Attorneys and Parties

IROHA CORPORATION d/b/a SAKE BAR HAGI
Plaintiff-Appellant
Attorneys: John G. Aicher, Jr.

KOOKMIN BEST INSURANCE COMPANY, formerly known as LEADING INSURANCE GROUP INSURANCE Co., LTD. (US BRANCH), et al.
Defendants-Respondents
Attorneys: Linda Fridegotto

Brief Summary

Issue

Insurance coverage—duty to defend; timeliness of notice and insurer prejudice under New York Insurance Law § 3420(a)(5), (c)(2)(C) [adopts a prejudice standard for late notice and allocates the burden of proving prejudice—insurer bears the burden if notice is within two years; after two years, the insured must show no prejudice].

Lower Court Held

The trial court denied plaintiff’s motion for summary judgment on the duty to defend and granted insurers’ cross-motion, dismissing the complaint.

What Was Overturned

The grant of the insurers’ cross-motion dismissing the complaint.

Why

There are triable issues of fact as to when notice was required, whether plaintiff’s delay was reasonable, the admissibility of the primary evidence relied upon to show earlier notice, and whether the insurers suffered actual prejudice under Insurance Law § 3420(a)(5), (c)(2)(C).

Background

The underlying claimant, Dylan Riley, allegedly fell on a stairwell at plaintiff’s premises on or about May 28, 2014. Riley’s attorney sent plaintiff a letter on April 9, 2017. Plaintiff notified its insurers by email on April 24, 2017—its first notice to them—and Riley filed a negligence action that same month. Plaintiff sought a declaration that the insurers owed a duty to defend.

Lower Court Decision

Supreme Court, New York County, denied plaintiff’s motion for summary judgment on the duty to defend and granted defendants’ cross-motion, dismissing the complaint.

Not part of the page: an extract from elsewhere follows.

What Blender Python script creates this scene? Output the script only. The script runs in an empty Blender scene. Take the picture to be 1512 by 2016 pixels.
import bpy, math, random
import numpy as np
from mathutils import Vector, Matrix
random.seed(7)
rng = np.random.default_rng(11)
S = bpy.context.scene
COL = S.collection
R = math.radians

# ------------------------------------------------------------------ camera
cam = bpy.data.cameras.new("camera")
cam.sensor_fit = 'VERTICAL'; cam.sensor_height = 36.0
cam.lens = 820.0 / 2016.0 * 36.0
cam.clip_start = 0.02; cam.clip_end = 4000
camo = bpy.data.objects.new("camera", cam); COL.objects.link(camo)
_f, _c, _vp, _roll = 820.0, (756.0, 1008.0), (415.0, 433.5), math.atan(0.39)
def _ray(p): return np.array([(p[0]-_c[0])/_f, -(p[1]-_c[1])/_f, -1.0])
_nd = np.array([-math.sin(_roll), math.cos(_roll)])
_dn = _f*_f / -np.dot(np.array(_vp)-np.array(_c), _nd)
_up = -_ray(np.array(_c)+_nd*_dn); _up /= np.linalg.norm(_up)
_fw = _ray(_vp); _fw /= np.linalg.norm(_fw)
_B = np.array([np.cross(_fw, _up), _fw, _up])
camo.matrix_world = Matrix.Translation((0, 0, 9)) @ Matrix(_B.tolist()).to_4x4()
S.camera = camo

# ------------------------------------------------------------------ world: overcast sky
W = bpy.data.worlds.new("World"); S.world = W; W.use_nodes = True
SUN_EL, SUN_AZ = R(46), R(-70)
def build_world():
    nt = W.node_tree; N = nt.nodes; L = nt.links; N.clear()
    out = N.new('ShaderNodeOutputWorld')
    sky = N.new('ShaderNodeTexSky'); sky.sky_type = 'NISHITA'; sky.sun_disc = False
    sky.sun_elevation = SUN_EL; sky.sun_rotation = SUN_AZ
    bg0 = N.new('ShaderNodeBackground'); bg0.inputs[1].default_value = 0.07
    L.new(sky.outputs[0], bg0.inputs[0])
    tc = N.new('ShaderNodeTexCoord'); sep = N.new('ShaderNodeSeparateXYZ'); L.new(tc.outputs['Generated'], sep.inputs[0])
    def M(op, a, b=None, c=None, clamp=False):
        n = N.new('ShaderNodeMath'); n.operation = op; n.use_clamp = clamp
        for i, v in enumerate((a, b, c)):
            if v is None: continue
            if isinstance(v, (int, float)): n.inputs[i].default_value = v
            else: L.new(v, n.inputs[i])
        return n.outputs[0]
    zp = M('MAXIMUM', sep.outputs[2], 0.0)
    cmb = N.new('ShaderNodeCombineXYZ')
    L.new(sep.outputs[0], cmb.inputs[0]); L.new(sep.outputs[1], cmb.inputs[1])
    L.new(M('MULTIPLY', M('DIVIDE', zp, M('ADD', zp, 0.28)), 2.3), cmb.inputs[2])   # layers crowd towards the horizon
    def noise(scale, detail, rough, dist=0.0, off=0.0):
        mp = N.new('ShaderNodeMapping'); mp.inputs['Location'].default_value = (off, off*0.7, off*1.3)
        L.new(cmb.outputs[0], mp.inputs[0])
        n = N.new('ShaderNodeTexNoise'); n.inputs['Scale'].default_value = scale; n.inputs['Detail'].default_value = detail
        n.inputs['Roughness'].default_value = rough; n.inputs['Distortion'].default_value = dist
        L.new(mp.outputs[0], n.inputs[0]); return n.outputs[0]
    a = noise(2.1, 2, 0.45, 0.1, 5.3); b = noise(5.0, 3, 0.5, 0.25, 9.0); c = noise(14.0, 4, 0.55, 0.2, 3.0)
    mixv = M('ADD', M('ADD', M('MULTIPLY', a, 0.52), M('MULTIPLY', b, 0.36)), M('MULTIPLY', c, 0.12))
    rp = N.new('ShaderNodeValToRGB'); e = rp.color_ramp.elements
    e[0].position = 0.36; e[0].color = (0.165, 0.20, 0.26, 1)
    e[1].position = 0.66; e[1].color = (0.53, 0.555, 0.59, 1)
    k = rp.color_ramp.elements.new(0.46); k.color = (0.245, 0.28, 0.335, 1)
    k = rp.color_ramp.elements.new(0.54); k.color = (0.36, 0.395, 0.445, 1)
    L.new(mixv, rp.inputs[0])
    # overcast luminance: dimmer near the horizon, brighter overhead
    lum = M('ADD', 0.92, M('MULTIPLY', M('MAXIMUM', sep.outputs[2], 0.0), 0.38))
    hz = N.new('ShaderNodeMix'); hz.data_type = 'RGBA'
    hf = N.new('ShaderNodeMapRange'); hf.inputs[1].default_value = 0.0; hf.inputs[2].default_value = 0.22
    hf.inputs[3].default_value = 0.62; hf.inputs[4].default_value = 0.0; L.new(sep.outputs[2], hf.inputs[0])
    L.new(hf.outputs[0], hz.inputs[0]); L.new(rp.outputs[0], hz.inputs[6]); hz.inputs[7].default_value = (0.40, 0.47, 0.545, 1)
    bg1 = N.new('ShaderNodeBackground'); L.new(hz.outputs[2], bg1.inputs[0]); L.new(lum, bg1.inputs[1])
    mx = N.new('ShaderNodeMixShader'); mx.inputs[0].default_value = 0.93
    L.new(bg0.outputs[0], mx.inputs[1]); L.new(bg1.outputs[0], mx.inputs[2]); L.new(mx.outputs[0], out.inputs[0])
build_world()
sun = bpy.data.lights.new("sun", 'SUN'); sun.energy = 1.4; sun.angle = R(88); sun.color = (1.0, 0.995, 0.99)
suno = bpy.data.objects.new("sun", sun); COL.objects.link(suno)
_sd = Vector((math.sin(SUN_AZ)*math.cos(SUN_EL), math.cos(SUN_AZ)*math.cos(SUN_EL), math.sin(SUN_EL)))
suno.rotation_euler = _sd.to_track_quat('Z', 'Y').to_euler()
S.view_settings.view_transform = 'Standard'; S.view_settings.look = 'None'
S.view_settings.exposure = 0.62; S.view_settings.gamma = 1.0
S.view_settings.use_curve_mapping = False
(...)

Appellate Division Reversal

Modified to deny the insurers’ cross-motion; otherwise affirmed. The Appellate Division held that factual disputes exist concerning when plaintiff was obligated to provide notice, the reasonableness of any delay (see Travelers Ins. Co. v Volmar Constr. Co., 300 AD2d 40, 42-43 [1st Dept 2002]), the admissibility of the evidence purportedly showing 2014 notice, and whether defendants were actually prejudiced under Insurance Law § 3420(a)(5), (c)(2)(C) (see Salvo v Greater N.Y. Mut. Ins. Co., 213 AD3d 587, 588 [1st Dept 2023]).

Legal Significance

Reaffirms that late-notice disputes and the prejudice requirement under Insurance Law § 3420 commonly present questions of fact that preclude summary judgment, particularly where key proof of early notice is inadmissible and the insurer’s prejudice is not established.

🔑 Key Takeaway

Insurers cannot obtain dismissal on late notice where material facts and admissibility issues remain and prejudice is unresolved; conversely, insureds may be denied summary judgment on the duty to defend when those factual disputes persist.